Monday, Jan. 01, 1945
The Penalties
Nazi tanks, crunching west through the mud and sleet of Luxembourg and Belgium last week, gave the U.S. two separate setbacks: one on the Western front, one on the home front. The size of the military defeat would be measured some day in American soldiers killed, wounded, captured. The shape of the home front defeat was already obvious. U.S. civilians would begin a not-so-happy New Year by paying penance for incorrigible optimism.
Suddenly, with the news of the German breakthrough, many U.S. preoccupations--even Christmas--seemed like luxuries. It was no time to scramble into a peacetime job, or to talk about manufacturing refrigerators.
Last week's communiques were a resounding vindication of those who had been denouncing overoptimism for three long years. With the bad war news justifying every move, Washington went to work fast and hard on civilians:
P:OWMR Boss Jimmy Byrnes suddenly ordered all horse and dog tracks (horse tracks alone handled a record-breaking $1,126,308,645 in pari-mutuel receipts this year) to shut up tight by January 3 and remain shut "until war conditions permit." He also threw a blunt question at Selective Service: what about all those 4-F professional athletes between the ages of 18 and 26? "They proved to thousands by their great physical feats upon the football or baseball field that they are as physically fit ... as are the 11,000,000 men in uniform."
P:OPA planned to ration most of the foods which had become point-free earlier this year: meat (including utility-grade beef), canned vegetables, fats.
P:OPA warned that a revised shoe-rationing system is coming up, since there is not enough leather to let everyone have two new pairs of shoes in 1945.
P:WPB slashed the production of passenger car tires for the first quarter of 1945 by 1,650,000; junked all tire-rationing certificates issued before March, 1944; informed A-card drivers that they could: 1) try to find recaps next year or 2) get off the roads.

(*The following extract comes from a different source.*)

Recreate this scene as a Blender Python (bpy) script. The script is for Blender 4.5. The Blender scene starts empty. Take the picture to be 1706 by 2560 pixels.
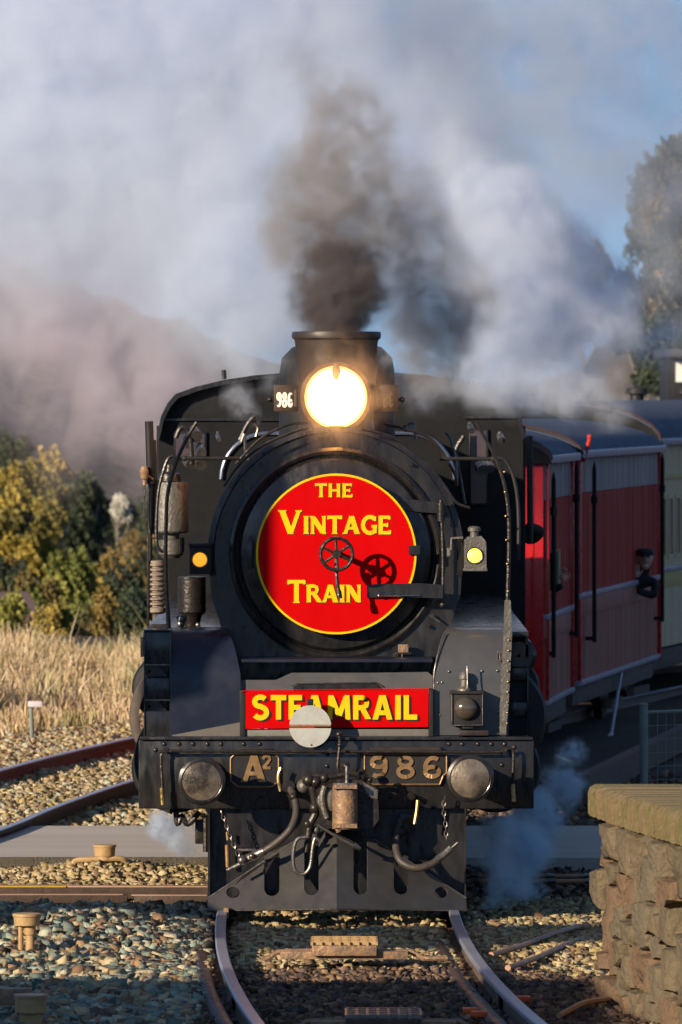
import bpy, bmesh, math, random
import numpy as np
from mathutils import Vector, Matrix, noise
R = math.radians
random.seed(7); rng = np.random.default_rng(11)
S = bpy.context.scene
COL = S.collection

# ------------------------------------------------------------------ camera
CAMY, CAMZ, F = -51.0, 3.55, 18400.0          # metres, metres, focal length in photo pixels
cam_d = bpy.data.cameras.new('camera'); cam = bpy.data.objects.new('camera', cam_d); COL.objects.link(cam)
cam.location = (0, CAMY, CAMZ); cam.rotation_euler = (R(90), 0, 0)
cam_d.sensor_fit = 'VERTICAL'; cam_d.sensor_height = 36; cam_d.lens = 36 * F / 2560
cam_d.shift_y = (990 - 1280) / 2560
cam_d.clip_end = 6000; cam_d.clip_start = 1
cam_d.dof.use_dof = True; cam_d.dof.focus_distance = 51.5; cam_d.dof.aperture_fstop = 7
S.camera = cam

# ------------------------------------------------------------------ light
SUN_EL, SUN_AZ = 17.0, 43.0                   # azimuth: degrees to the left of straight behind the camera
w = bpy.data.worlds.new('World'); S.world = w; w.use_nodes = True
nt = w.node_tree; nt.nodes.clear()
sky = nt.nodes.new('ShaderNodeTexSky'); sky.sky_type = 'NISHITA'; sky.sun_disc = False
sky.sun_elevation = R(SUN_EL); sky.sun_rotation = R(180 + SUN_AZ); sky.air_density = 1.0; sky.dust_density = 0.2; sky.ozone_density = 3.0
tc_ = nt.nodes.new('ShaderNodeTexCoord'); va = nt.nodes.new('ShaderNodeVectorMath'); va.operation = 'ADD'; va.inputs[1].default_value = (0, 0, .22)   # clear winter air: blue reaches down to the skyline
vn = nt.nodes.new('ShaderNodeVectorMath'); vn.operation = 'NORMALIZE'; nt.links.new(tc_.outputs['Generated'], va.inputs[0]); nt.links.new(va.outputs[0], vn.inputs[0]); nt.links.new(vn.outputs[0], sky.inputs[0])
bg = nt.nodes.new('ShaderNodeBackground'); bg.inputs[1].default_value = 0.112
wo = nt.nodes.new('ShaderNodeOutputWorld')
nt.links.new(sky.outputs[0], bg.inputs[0]); nt.links.new(bg.outputs[0], wo.inputs[0])
sd = Vector((-math.sin(R(SUN_AZ)) * math.cos(R(SUN_EL)), -math.cos(R(SUN_AZ)) * math.cos(R(SUN_EL)), math.sin(R(SUN_EL))))
sl = bpy.data.lights.new('sun', 'SUN'); sl.energy = 5.0; sl.angle = R(0.55); sl.color = (1.0, 0.83, 0.62)
sun = bpy.data.objects.new('sun', sl); COL.objects.link(sun); sun.location = (-20, -40, 20)
sun.rotation_euler = (-sd).to_track_quat('-Z', 'Y').to_euler()
S.view_settings.view_transform = 'Standard'; S.view_settings.look = 'None'; S.view_settings.gamma = 1
S.view_settings.exposure = 0.32; S.view_settings.use_curve_mapping = False
S.render.engine = 'CYCLES'
cy = S.cycles
cy.use_denoising = True; cy.max_bounces = 8; cy.diffuse_bounces = 2; cy.glossy_bounces = 3; cy.transmission_bounces = 2
cy.volume_bounces = 8; cy.transparent_max_bounces = 6; cy.use_adaptive_sampling = True; cy.adaptive_threshold = 0.03
cy.caustics_reflective = False; cy.caustics_refractive = False; cy.volume_step_rate = 2.2; cy.volume_max_steps = 256

# ------------------------------------------------------------------ helpers
def P(px, py, Y):
    d = Y - CAMY
    return Vector(((px - 853) * d / F, Y, CAMZ - (py - 990) * d / F))
def L(n, Y): return n * (Y - CAMY) / F
def gz(py): return CAMZ * F / (py - 990) + CAMY        # Y of a ground point

def link(o): COL.objects.link(o); return o
def tag(o, label=None, cat=None, group=None, kind=None):
    if label: o['label'] = label
    if cat: o['category'] = cat
    if group: o['group'] = group
    if kind: o['kind'] = kind
    return o
def empty(name, loc=(0, 0, 0), rz=0, label=None, cat=None, group=None):
    o = bpy.data.objects.new(name, None); o.empty_display_size = .1; link(o); o.location = loc; o.rotation_euler = (0, 0, rz)
    return tag(o, label, cat, group)
def copy_tree(o, parent=None):
    c = o.copy(); COL.objects.link(c); c.parent = parent
    for ch in o.children: copy_tree(ch, c)
    return c

def catmull(pts, n=8):
    pts = [Vector(p) for p in pts]
    if len(pts) < 3: return pts
    q = [pts[0] * 2 - pts[1]] + pts + [pts[-1] * 2 - pts[-2]]
    out = []
    for i in range(1, len(q) - 2):
        for k in range(n):
            t = k / n
            out.append(.5 * ((2 * q[i]) + (-q[i-1] + q[i+1]) * t + (2*q[i-1] - 5*q[i] + 4*q[i+1] - q[i+2]) * t*t + (-q[i-1] + 3*q[i] - 3*q[i+1] + q[i+2]) * t**3))
    return out + [pts[-1]]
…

P:WPB, invoking some of its sweeping priority powers for the first time in the war, ruled that hereafter, if employers ignore WMC regulations while the Government is trying to get 300,000 more workers into war plants, WPB may snatch away the offending company's fuel, materials, transportation.

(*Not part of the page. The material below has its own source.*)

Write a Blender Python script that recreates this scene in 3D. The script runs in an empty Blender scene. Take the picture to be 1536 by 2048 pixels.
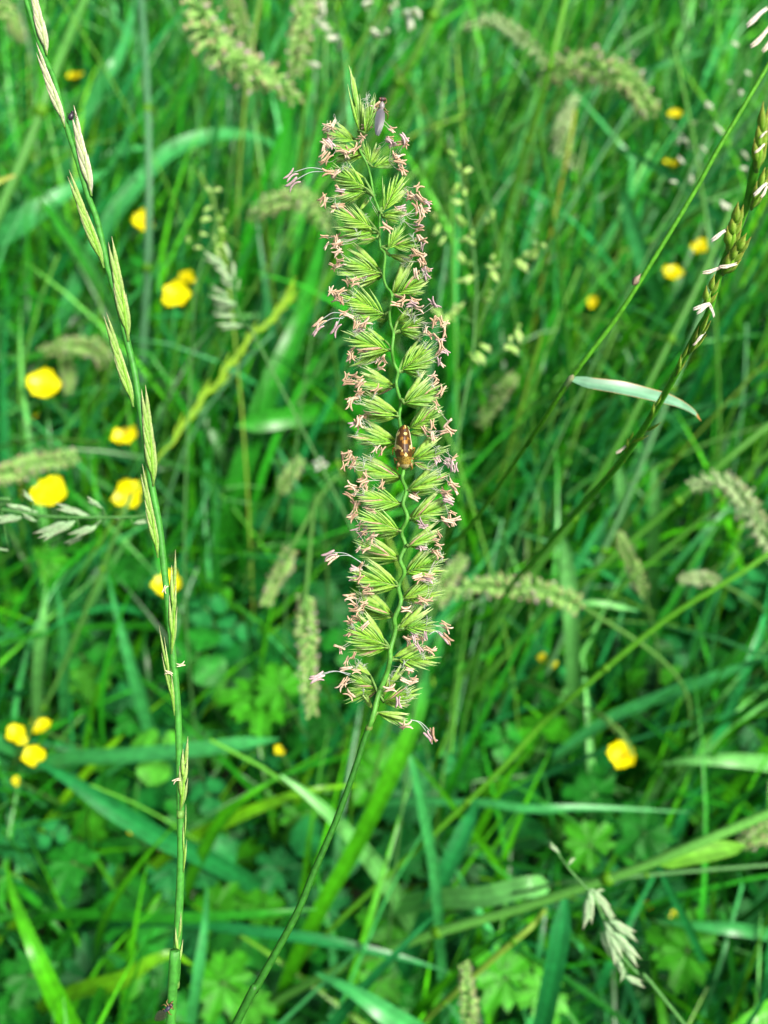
import bpy, math, random
import numpy as np
from mathutils import Vector, Matrix

# ------------------------------------------------------------------ camera, sky, sun, exposure
SC = bpy.context.scene
CAMH, PITCH, VF, FOC, APERTURE = 0.50, 45.0, 54.8, 0.135, 0.00148
cam_d = bpy.data.cameras.new('camera')
cam = bpy.data.objects.new('camera', cam_d)
SC.collection.objects.link(cam)
SC.camera = cam
cam.location = (0, 0, CAMH)
cam.rotation_euler = (math.radians(90 - PITCH), 0, 0)
cam_d.sensor_fit = 'VERTICAL'
cam_d.sensor_height = 24.0
cam_d.lens = 12.0 / math.tan(math.radians(VF / 2))
cam_d.clip_start, cam_d.clip_end = 0.005, 500
cam_d.dof.use_dof = True
cam_d.dof.focus_distance = FOC
cam_d.dof.aperture_fstop = cam_d.lens / 1000 / APERTURE

SUN_EL, SUN_AZ = 54.0, 128.0         # azimuth: degrees clockwise from +Y (high, from the side and a little behind the lens)
world = bpy.data.worlds.new('World')
SC.world = world
world.use_nodes = True
nt = world.node_tree
sky = nt.nodes.new('ShaderNodeTexSky')
sky.sky_type = 'NISHITA'
sky.sun_disc = False
sky.sun_elevation = math.radians(SUN_EL)
sky.sun_rotation = math.radians(SUN_AZ)
sky.air_density, sky.dust_density, sky.ozone_density = 1.0, 7.0, 0.6
nt.links.new(sky.outputs[0], nt.nodes['Background'].inputs[0])
nt.nodes['Background'].inputs[1].default_value = 0.08
sun_d = bpy.data.lights.new('sun', 'SUN')
sun_d.energy, sun_d.angle, sun_d.color = 3.2, math.radians(14), (1.0, 0.96, 0.88)
sun = bpy.data.objects.new('sun', sun_d)
SC.collection.objects.link(sun)
se, sa = math.radians(SUN_EL), math.radians(SUN_AZ)
to_sun = Vector((math.sin(sa) * math.cos(se), math.cos(sa) * math.cos(se), math.sin(se)))
sun.rotation_euler = to_sun.to_track_quat('Z', 'Y').to_euler()
SC.view_settings.view_transform = 'Standard'
SC.view_settings.look = 'None'
SC.view_settings.gamma = 1.0
SC.view_settings.use_curve_mapping = False
SC.view_settings.exposure = 1.0
SC.cycles.max_bounces = 8
SC.cycles.use_denoising = True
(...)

P:Selective Service upped the draft quota for January and February from 60,000 to 80,000.
P:WPB froze until further notice, at present levels, all civilian goods production.
In an Order of the Day to his troops last week, General Eisenhower had found cause for hope that the enemy's big gamble might be turned into Germany's "worst defeat." But the wartime habits of U.S. civilians seemed destined to follow the philosophy of WPBoss Julius A. ("Cap") Krug: the U.S. must assume that we will still be fighting Germany in 1946.